Auch für dich geht eine Ära zu Ende, das darf traurig machen und das will betrauert werden – sei da ganz ehrlich zu dir selbst! Vielleicht brauchst du das gemeinsame Einschlafen momentan ja genauso wie dein Kind …
Den elterlichen Wunsch nach Zweisamkeit und ungestörter Zeit zu zweit kindgerecht ansprechen
Wir haben ein Recht auf dieses Bedürfnis und Kinder kooperieren meist erstaunlich gut, wenn wir unsere Bedürfnisse ehrlich aussprechen!
Zum letzten Punkt noch eine ganz persönliche Erfahrung, die in keinem dieser klugen Erziehungsratgeber steht:
Wir Eltern denken bei Zeit zu zweit vor allem an den Abend – bei Baby und Kleinkind ganz natürlich. Und ohne groß darüber nachzudenken, erwarten wir, dass „das“ immer besser wird. Sprich, wenn das Kind größer wird und alleine einschläft, dann haben wir abends wieder mehr Zeit zu zweit.
Ganz ehrlich?
Leider nein!!!
Das kindliche Schlafbedürfnis wird weniger und gegen den 10. Geburtstag kommt dann eine hormonelle Verschiebung, die sie abends länger wach bleiben und morgens nicht aus dem Bett kommen lässt.
Das heißt: sei dir bewusst, dass du diese abendliche Zeit zu zweit in den nächsten Jahren leider vergessen wirst müssen – sie kommt dann wieder, wenn die lieben Kids beginnen weg zu gehen. Und dann sitzen wir Mamas wahrscheinlich daheim und machen uns Sorgen statt die partnerschaftliche Zweisamkeit zu genießen …

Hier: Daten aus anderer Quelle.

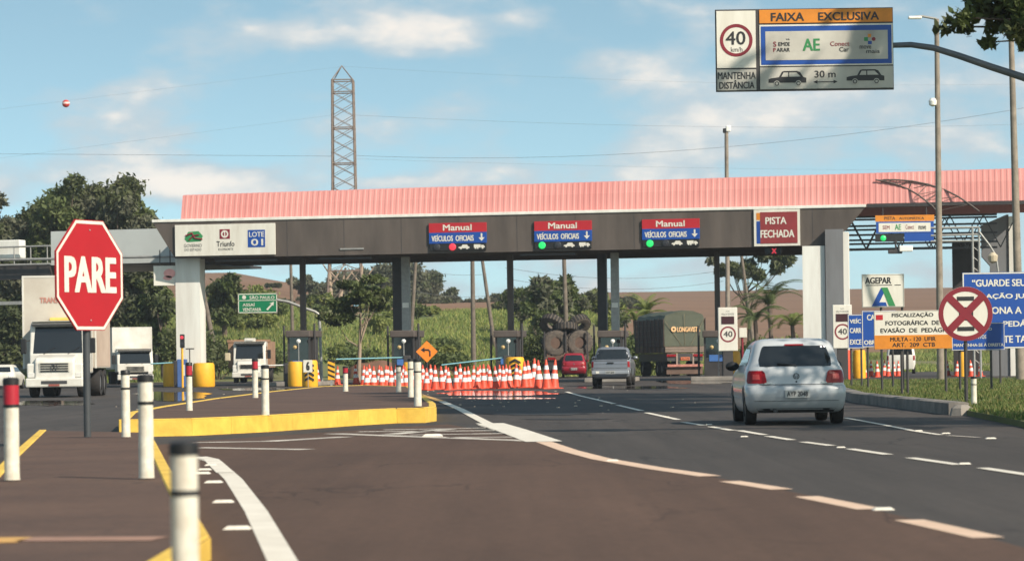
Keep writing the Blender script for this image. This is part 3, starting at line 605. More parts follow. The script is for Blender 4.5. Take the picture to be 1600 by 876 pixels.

Also besser: mach dir heute schon Gedanken mit deinem Partner, wo ihr euch außer an den Abenden "Zeitinseln" schaffen könnt.
Wenn die Kinder älter werden, kann man sie vielleicht schon mal für eine halbe Stunde alleine daheim lassen und einen Spaziergang machen? Mehrere Kinder mit einer Aufsichtsperson ins Kino schicken und in der Zeit einen gemütlichen Kaffee trinken (es leben die Eltern-Netzwerke!)?
Fazit:
Fürs nicht alleine einschlafen wollen oder können, gibt es verschiedenste Ursachen, aber zum Glück auch verschiedenste Herangehensweise eine für alle akzeptable Lösung zu finden. Was aber sicher nicht von heute auf morgen funktionieren wird. Bei der Beobachtung helfen könnte dir zum Beispiel ein Schlafprotokoll!